Good data management is key

Underpinning integration is the management of data, not only for local and enterprise design teams but also for the extended enterprise. Access to and reuse of design data is paramount to the success of any organisation, tying together both design intent and realisation. Modern ECAD issues are complex and the management of that complexity is one of the greatest challenges facing design and IT teams. Any system that seriously contributes to dramatic productivity shifts must be able to handle options and variant management as well as track change across the entire design and deployment life cycle of the product. A comprehensive, ECAD specific data model is a prerequisite to meeting the engineering challenges to which the software tools respond.

PSDB (platform specific design to build) flows across many domains within any extended enterprise and various groups often use a different vocabulary for essentially the same content. Logical systems are created, platform architectures developed, systems integrated, wiring designed and harnesses created in an often sequential and disconnected way. All this must be supported by a comprehensive documentation and integration with many other enterprise systems.

For the purposes of communication, Mentor Graphics describes and organises tools within seven domains using the affectionately-named 'CHS Puck'. capital harness systems (CHS) is a multidomain, multitool solution to the ECAD PSDB flow.

CHS recognises seven generic domains. Assembled within each domain is a family of products designed to tackle specific tasks within the ECAD flow. Each software tool in the CHS flow writes to and reads from a common data repository: Capital Manager. Capital Manager is central to the success of any CHS deployment (in combination with the engineering functionality delivered by the selected CHS point tool).

New tool flow adoption needs careful thought

Deployment of a successful ECAD solution is complex and cannot be seen as a trivial investment. The road ahead may be long and sometimes bumpy. Companies must be sure that they clearly have the end goal in sight and have considered how to best maximise return and mitigate risk. Companies need to embrace solutions that fit with an ECAD vision that is both flexible and obtainable.

CHS has been developed with those principles in mind. CHS tools are constantly evolving as needs demand. Tools are designed from the ground up for enterprise deployment and are rich in functionality that reflects a deep-seated understanding of the domains.

CHS supports two design flows, the CHS interactive flow (CHS-IF) and the CHS generative flow (CHS-GF). Each is complemented with a CHS harness flow (CHS-HF) and supported by a unified data model, simulation and view synthesis capability.

CHS flows can be adopted progressively and stopped without loss of investment during any staged deployment. Both the CHS-IF (keyboard design of electrical schematics) and CHS-GF (automation of systems deployment and wiring design within a platform) populate a common repository for subsequent analysis, viewing and sharing of design data.

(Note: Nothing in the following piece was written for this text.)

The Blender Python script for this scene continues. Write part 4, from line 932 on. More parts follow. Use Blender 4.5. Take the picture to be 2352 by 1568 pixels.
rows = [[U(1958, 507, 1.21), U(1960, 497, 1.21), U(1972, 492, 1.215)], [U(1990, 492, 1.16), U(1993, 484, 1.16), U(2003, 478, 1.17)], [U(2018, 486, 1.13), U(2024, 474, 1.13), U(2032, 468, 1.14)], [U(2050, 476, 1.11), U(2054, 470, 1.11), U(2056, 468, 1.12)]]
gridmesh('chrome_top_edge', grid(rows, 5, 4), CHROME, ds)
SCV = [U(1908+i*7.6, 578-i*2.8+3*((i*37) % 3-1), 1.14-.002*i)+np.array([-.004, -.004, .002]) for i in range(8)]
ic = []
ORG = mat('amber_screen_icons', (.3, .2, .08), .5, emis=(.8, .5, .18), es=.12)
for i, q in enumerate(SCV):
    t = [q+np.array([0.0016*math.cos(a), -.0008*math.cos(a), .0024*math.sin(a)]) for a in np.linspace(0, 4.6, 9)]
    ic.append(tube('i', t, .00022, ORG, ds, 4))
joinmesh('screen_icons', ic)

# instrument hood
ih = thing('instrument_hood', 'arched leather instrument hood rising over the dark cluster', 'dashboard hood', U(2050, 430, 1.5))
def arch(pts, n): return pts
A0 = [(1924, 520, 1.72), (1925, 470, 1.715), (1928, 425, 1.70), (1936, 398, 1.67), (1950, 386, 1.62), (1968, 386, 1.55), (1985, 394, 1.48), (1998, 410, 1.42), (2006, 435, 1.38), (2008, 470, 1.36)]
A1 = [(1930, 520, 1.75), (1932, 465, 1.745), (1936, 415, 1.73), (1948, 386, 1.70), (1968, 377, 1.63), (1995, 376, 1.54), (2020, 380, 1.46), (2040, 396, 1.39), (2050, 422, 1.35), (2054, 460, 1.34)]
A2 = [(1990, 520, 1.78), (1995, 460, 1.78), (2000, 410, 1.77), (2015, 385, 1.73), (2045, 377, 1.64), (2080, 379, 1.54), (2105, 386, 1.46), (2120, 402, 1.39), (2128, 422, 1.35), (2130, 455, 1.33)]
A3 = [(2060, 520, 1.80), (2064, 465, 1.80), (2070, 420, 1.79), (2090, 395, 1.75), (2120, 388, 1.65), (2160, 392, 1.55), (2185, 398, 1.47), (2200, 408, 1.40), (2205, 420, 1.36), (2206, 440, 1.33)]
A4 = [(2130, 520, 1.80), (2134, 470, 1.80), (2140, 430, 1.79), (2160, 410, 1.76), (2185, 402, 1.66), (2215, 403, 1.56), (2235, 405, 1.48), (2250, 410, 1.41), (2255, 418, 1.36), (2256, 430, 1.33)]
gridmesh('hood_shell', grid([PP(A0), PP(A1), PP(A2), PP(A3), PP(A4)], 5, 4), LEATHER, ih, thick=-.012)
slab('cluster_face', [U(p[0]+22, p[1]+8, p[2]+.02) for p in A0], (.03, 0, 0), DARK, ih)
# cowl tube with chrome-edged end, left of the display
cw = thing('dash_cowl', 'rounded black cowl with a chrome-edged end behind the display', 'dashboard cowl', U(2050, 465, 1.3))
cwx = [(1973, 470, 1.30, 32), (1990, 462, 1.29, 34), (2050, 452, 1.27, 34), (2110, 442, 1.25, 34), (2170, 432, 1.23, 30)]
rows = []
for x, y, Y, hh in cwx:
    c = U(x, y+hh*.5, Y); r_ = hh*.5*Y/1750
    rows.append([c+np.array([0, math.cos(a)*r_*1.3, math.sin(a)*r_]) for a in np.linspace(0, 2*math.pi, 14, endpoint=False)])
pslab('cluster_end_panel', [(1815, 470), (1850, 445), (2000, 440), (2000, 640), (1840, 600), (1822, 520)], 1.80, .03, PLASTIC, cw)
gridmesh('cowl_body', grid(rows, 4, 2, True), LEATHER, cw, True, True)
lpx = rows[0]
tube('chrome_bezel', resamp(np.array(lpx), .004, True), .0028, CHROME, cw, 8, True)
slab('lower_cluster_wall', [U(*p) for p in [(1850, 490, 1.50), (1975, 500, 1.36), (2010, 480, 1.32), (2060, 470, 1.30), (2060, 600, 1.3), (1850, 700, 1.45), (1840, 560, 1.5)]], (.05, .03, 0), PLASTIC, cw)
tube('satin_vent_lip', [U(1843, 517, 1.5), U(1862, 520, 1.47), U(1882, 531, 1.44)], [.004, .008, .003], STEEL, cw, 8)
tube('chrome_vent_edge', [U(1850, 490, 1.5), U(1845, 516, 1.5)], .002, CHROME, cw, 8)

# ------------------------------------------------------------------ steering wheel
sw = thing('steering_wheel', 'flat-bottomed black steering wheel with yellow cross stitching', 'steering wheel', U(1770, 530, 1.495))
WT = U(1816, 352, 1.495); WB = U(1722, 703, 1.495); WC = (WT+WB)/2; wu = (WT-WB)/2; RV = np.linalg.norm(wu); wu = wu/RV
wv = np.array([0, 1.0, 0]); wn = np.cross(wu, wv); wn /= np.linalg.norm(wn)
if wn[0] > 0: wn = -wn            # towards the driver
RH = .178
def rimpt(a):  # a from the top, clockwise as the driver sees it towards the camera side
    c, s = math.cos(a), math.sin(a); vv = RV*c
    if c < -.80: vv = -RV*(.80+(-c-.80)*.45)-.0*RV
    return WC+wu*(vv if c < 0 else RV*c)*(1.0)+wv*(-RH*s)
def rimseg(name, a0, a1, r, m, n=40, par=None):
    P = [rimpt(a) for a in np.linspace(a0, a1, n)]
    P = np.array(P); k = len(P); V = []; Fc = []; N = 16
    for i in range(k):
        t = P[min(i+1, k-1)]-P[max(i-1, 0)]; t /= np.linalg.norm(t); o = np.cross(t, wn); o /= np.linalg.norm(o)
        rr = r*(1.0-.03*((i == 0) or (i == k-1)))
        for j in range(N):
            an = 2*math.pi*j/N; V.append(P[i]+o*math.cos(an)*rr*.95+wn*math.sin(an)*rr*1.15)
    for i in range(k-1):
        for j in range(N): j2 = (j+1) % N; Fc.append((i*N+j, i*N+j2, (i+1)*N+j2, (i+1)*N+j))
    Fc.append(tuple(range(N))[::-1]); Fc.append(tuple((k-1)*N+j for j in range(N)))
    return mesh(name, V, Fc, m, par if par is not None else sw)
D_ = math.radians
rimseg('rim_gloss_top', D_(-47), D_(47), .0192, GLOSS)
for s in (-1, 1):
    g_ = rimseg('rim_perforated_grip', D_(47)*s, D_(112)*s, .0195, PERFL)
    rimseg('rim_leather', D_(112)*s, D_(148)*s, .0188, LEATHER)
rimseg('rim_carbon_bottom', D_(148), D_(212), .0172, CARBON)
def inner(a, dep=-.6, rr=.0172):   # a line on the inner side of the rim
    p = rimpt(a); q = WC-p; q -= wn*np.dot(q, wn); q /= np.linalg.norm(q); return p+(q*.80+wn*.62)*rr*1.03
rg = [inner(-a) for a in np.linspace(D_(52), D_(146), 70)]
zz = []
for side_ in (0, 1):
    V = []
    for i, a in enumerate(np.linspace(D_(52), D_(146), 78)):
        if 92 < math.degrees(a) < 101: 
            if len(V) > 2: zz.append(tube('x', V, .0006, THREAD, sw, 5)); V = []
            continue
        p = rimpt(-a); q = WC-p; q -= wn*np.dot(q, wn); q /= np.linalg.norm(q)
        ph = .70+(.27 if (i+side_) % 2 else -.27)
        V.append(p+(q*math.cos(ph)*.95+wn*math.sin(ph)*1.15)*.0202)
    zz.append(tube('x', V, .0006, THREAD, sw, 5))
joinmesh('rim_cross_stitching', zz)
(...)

The data-centric bedrock of CHS

Developed as the life-blood of all CHS applications Capital Manager is a powerful design data management system that underpins all CHS tool functionality and provides key capabilities not available from file based systems. It provides common services to the entire CHS suite of tools including database I/O, user access control, common CHS User and Project hierarchy, Library and Report Administration tools. The establishment of a central electrical database, supporting specialised point tools, is essential in modern electrical design and harness production. Such an integrated approach provides an end-to-end view of the electrical system. It helps to cut time, cost and errors.